A compreensão confusa e impura se dá pelo desejo pessoal nas funções do pensamento. “O próprio desejo é uma impureza da vontade” no ser humano, diz o sábio, que se envolve nas partes vitais e emocionais de nossa existência.
Quando os desejos e as emoções interferem na vontade de saber, de conhecer, ou seja, de praticar o que pode engrandecer o homem, a função do pensamento se torna involutiva e não persegue os objetivos melhores, mas o que lhe é ditado de baixo, não onde aponta a evolução.
Com os desejos soltos, as funções ideais se encontram obstruídas, perturbadas, deformadas. Parciais e quase cegas, desrespeitam as condições objetivas da profícua convivência social.

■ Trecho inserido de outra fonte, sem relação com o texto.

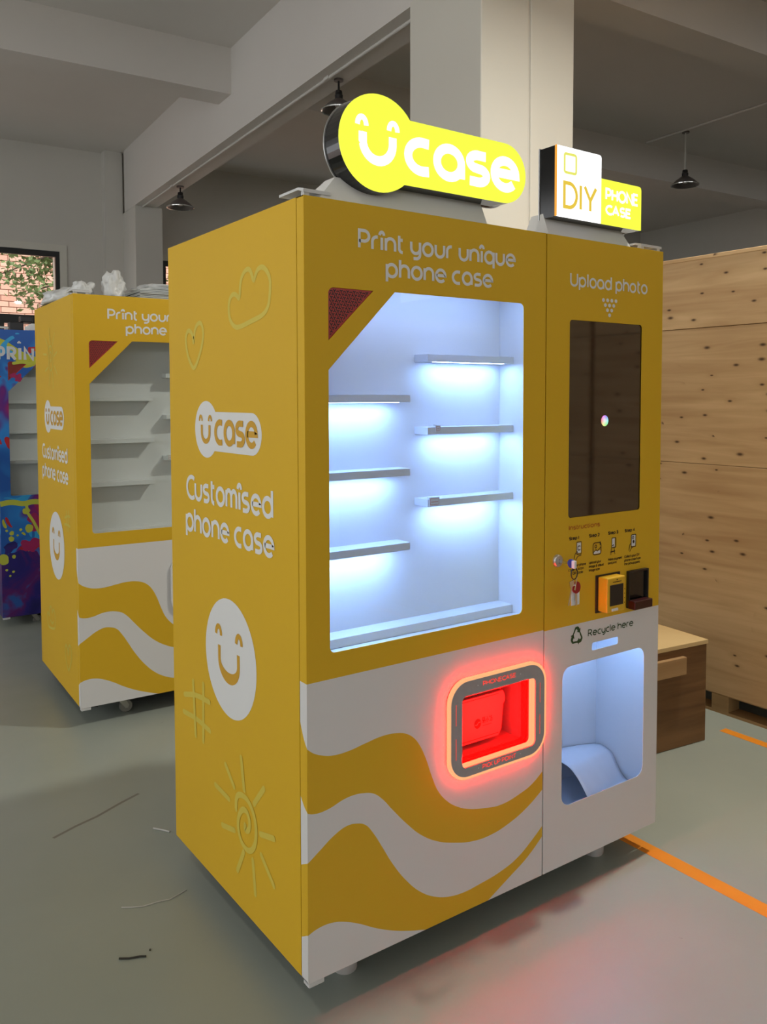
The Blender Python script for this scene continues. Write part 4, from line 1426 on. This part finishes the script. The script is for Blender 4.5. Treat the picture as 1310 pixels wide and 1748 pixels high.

A compreensão deve elevar-se para além do assalto dos desejos e das emoções pessoais, para haver uma perfeita imunidade de escolha. Entretanto, é, hoje, uma prerrogativa rara, própria de seres “santos ou iluminados”.
Apenas com emoções purificadas se pode escolher melhor, sem deixar passividades, prejuízos, dores, sofrimentos, desconfortos, invejas e perturbações no rastro. Deveria ser esta uma atitude básica do homem público e do político, pois todos, sem exceções, intitulam-se como pessoas dedicadas a uma sociedade melhor.
Apenas com pensamento descongestionado se respeitará o que está em volta; isso serve para evoluir para estágios mais avançados, e até sublimes, de qualidade de vida e motivação, livres dos instintos atávicos e de sucesso a qualquer custo.
Os desejos são humanos e necessários, mas, depois de se atingir certa maturidade devem ser domesticados, postos a serviço de todos, e não deixado donos de uma festança lasciva.
Serviram para conduzir os primeiros passos, para determinar a sobrevivência, mas, como uma roupa velha e cafona, serão deixados para vestir indumentos mais apropriados.
O ser humano deve esforçar-se para se livrar das emoções toscas, como medo, cólera, ódio, luxúria, ócio, brutalidade, egoísmo, que constituem os principais desvios da personalidade, deixando ainda a compreensão presa nos grilhões da parcialidade.
A tranquilização e o controle desses elementos do comportamento são uma condição basilar para livrar o intelecto de miragens e de erros tristes.
Em nossos dias parece utopia, ou devaneio, escrever essas coisas, mas a purificação da nossa vida, dos nossos pensamentos, o compromisso em ser úteis implicam uma pacificação dos sentidos. Isso abre as portas e janelas para o conhecimento, a verdade e, consequentemente, as escolhas e os gestos melhores para a sociedade e para o próprio indivíduo.
O desejo foi o que tirou Adão do Éden, é uma condição primordial da evolução humana, entretanto leva ao sofrimento. Justo seria domesticá-lo para deixar de ser um cavalo selvagem e passar a ser um puxador de carroça.
Esses princípios levam a imaginar a superação do sofrimento, dos desejos infindáveis, que obscurecem nossas escolhas e aviltam nossas relações.
Ora, se permanecer meia hora nas redes sociais, será possível avaliar a obtusidade que aflige ainda a humanidade, não apenas por aquilo que apronta, mas pela maneira de usar, interpretar, espalhar informações de total parcialidade, que acabam ofuscando até as poucas verdades, que se misturam a essa avalanche de horrores.
Se analisarmos o conteúdo dos debates políticos atuais, encontraremos pouco que presta. Confrontamos reiteradas distorções da realidade, ofensas aos adversários, verdades violentadas, que são fundamentalmente o ponto de partida das boas escolhas.
O que tem de bom é que as redes e muitos de seus atores exaltados e facínoras perdem a cada dia a credibilidade; a fama que os brindou evapora no descrédito. E, para alguns, os mais possuídos de maldades, sobrará um futuro incerto, com processos por ofensas, calúnias e infâmias que deixaram no rastro.
“Mens sana in corpore sano”, dos antigos romanos, continua sendo um conselho poderoso para estarmos em paz com todos.